Festival d'été de Québec

Le poids d'une langue

Quand l'entreprise irresponsable détruit l'environnement culturel.



Le Festival d'été de Québec baigne dans le succès et enchaîne les superlatifs. L'enthousiasme débordant des festivaliers pour l'événement culturel de l'été ne se dément pas. D'année en année, on s'arrache les laissez-passer qui permettront de décoller en chansons à Québec. Une éclatante réussite, que nous saluons. Ce succès donne des ailes. Mais des éléments, comme le français au programme, pèsent comme un «fardeau»...
Dans un entretien accordé au Devoir, le directeur général du Festival d'été de Québec, Daniel Gélinas, confie à quel point il est doux de voir l'engouement de la population de Québec pour ce festival devenu un incontournable. Le compteur de la billetterie lui sert évidemment de caution pour prouver ce qu'il avance. Public énorme. Vaste site. Grosses têtes d'affiche. Événement mondial. Le bonheur des foules n'a d'égal que l'ambition de ces organisateurs. Fort bien.

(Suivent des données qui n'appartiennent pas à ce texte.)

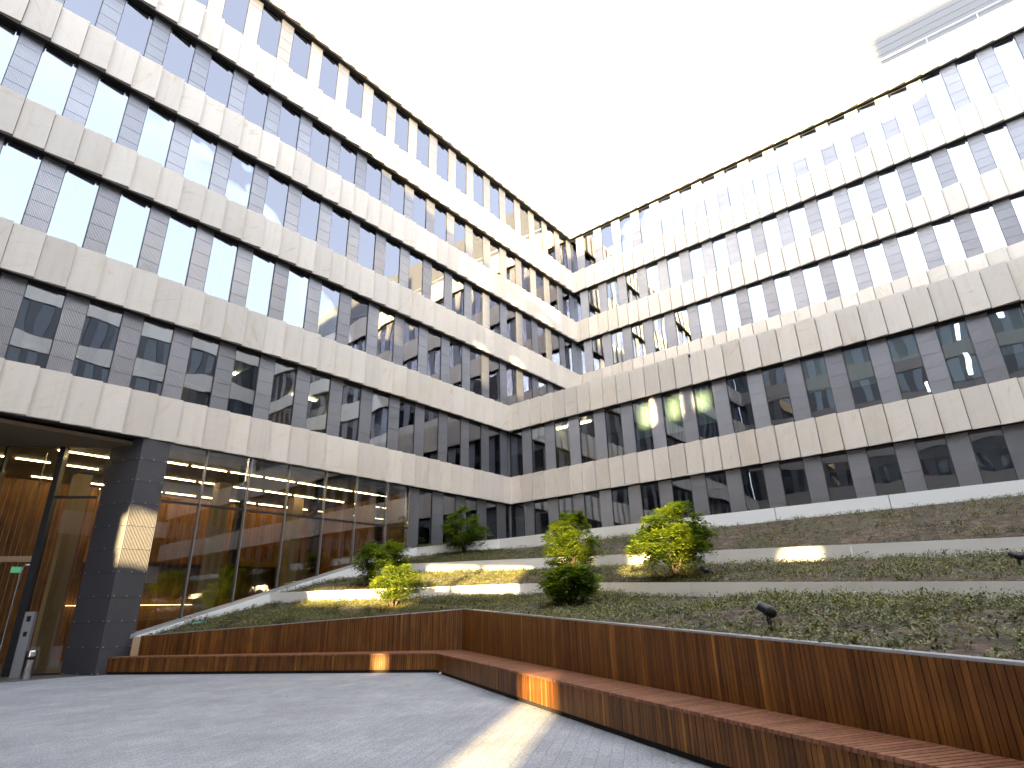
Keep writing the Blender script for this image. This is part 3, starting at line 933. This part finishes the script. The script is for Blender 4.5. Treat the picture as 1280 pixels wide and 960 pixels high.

Dans ce contexte festif, on nous pardonnera d'entonner un refrain connu, mais néanmoins important. Interrogé sur la présence francophone au festival, objet de vives critiques au cours des dernières éditions, le directeur Gélinas a eu cette phrase malheureuse: «Je pense qu'il y a eu une distorsion dans l'esprit des gens, qui croyaient que le FEQ avait la responsabilité, le fardeau, de présenter de la musique francophone, a-t-il dit au Devoir. Je n'ai jamais compris pourquoi ça nous est tombé sur les épaules, alors que ça n'arrive pas au Festival de jazz. On est le Festival d'été de Québec.»
Le français en musique, un fardeau sous lequel on ploie? Triste perspective. La vraie distorsion n'est peut-être pas dans l'esprit que l'on croit. Le Festival de jazz fait du jazz. Les FrancoFolies de Montréal offrent l'espace à la chanson francophone. Le Festival d'été, lui, n'a pas une mission qui commande une prépondérance du français. Mais l'obligation est-elle nécessaire? Cet orgueil du fait français devrait couler de source plutôt que d'être déployé en mode défensif.

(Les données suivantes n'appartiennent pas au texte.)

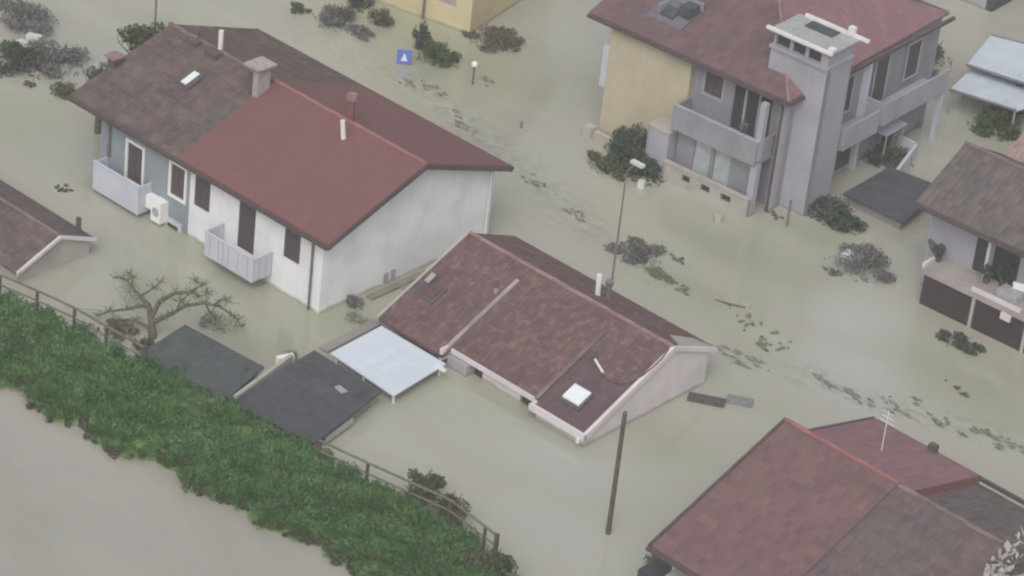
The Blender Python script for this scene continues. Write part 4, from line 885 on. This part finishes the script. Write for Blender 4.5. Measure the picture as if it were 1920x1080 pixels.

On ne commencera certes pas à sortir la calculette pour faire la statistique des notes poussées en français à Québec. Là n'est pas la question. Hier soir, Paris-Québec sous les étoiles inaugurait le FEQ tout en français, et on ne peut que s'en réjouir, comme on applaudit aussi à l'arrivée de canons venus d'outre-mer. La bataille à mener, s'il en est une, va bien au-delà des chiffres. Elle touche précisément cette perspective sombre que M. Gélinas évoque spontanément, comme l'avait fait avant lui Dominique Goulet l'an dernier en précisant que la chanson française n'avait pas d'avenir.
La mondialisation et la force des marchés servent généralement à soutenir des affirmations comme celles-là. Dans un marché planétaire, la diversité est la bienvenue sur nos scènes. Mais plus que jamais, pour éviter d'être engloutis là où nous sommes à la fois le plus fragiles et le plus forts, c'est-à-dire sur le plan culturel, il faudra aux francophones, collectivement et individuellement, affirmer leur volonté d'imposer leur langue.
Cette affirmation du fait français peut se déployer sans pour autant conduire au repli sur soi, un équilibre difficile à atteindre, on en conviendra. Mais elle commandera toujours un ingrédient indispensable nommé fierté. Quelque chose qui n'a rien d'un fardeau, mais qui se porte et se défend avec légèreté.